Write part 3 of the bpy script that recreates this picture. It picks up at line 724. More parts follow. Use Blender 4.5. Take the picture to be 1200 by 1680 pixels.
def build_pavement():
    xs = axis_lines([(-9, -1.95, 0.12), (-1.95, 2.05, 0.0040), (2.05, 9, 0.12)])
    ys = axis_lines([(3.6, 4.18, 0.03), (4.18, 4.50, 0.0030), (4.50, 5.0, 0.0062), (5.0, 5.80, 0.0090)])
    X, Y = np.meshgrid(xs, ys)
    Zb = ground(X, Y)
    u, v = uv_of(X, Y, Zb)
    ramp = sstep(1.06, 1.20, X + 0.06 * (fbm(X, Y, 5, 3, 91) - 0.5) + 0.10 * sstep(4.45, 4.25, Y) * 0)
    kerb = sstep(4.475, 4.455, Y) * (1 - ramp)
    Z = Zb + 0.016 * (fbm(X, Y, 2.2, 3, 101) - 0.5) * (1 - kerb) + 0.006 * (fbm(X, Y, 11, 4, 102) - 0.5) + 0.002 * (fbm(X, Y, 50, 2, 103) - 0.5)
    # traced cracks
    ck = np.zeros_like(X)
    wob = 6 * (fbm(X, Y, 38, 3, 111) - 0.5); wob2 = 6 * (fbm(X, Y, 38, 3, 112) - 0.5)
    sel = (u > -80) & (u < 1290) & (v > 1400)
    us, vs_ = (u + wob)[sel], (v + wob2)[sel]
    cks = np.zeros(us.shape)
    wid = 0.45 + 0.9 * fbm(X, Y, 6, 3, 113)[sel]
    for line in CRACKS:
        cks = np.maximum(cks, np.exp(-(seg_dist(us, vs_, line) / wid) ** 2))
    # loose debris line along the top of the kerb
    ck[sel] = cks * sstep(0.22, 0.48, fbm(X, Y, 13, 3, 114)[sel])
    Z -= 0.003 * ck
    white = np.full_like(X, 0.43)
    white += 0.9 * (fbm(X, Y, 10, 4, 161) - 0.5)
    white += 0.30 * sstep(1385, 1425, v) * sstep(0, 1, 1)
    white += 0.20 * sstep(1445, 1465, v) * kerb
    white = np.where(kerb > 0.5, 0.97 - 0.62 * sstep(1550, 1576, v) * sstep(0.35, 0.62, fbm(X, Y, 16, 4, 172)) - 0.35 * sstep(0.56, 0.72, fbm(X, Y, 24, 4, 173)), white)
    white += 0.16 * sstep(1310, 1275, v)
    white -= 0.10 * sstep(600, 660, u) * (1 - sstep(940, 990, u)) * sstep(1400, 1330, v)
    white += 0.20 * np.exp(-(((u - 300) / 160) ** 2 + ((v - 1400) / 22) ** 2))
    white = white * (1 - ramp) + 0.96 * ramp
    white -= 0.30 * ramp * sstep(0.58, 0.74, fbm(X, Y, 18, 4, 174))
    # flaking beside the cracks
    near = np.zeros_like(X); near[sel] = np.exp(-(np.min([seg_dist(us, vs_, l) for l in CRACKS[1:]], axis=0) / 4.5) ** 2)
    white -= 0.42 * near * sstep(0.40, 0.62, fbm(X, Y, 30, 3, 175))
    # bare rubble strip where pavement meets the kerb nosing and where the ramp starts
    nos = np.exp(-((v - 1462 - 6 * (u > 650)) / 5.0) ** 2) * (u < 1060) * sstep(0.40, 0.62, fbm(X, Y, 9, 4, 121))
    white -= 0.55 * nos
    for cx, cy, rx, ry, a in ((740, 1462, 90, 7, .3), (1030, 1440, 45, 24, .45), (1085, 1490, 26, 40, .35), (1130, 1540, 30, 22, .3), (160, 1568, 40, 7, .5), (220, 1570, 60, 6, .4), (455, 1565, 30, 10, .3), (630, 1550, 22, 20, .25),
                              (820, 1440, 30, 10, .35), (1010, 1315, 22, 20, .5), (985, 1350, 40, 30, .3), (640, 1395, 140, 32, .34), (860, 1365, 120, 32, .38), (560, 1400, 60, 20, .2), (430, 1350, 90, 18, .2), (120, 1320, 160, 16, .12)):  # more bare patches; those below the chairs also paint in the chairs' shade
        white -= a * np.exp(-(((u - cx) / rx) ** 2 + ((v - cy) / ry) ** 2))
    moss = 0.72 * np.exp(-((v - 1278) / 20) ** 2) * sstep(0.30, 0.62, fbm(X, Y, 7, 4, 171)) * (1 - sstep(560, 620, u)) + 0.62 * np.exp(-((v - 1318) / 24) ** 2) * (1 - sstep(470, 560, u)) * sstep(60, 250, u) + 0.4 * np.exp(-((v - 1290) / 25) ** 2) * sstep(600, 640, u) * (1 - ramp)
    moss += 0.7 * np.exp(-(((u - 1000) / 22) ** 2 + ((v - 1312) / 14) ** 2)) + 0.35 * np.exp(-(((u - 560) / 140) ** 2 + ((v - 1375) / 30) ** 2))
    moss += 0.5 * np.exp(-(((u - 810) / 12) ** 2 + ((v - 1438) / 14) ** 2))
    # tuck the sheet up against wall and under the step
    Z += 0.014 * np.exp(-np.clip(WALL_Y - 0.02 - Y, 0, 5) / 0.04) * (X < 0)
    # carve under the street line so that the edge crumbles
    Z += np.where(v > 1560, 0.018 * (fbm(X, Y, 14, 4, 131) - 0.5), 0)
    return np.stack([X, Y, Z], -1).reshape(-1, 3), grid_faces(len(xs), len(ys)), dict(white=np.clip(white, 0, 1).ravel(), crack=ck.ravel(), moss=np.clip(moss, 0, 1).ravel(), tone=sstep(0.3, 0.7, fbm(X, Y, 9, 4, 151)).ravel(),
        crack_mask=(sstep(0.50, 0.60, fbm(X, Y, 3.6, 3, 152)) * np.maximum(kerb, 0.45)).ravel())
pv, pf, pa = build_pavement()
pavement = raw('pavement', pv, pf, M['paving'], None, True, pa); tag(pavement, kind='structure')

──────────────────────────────

▶ **SHORT EXERCISE**: Using the listing above, say how many of its lines contain the string "ravel", giving nothing but the figure.

▶ **RESULT FOR THIS TASK**: 2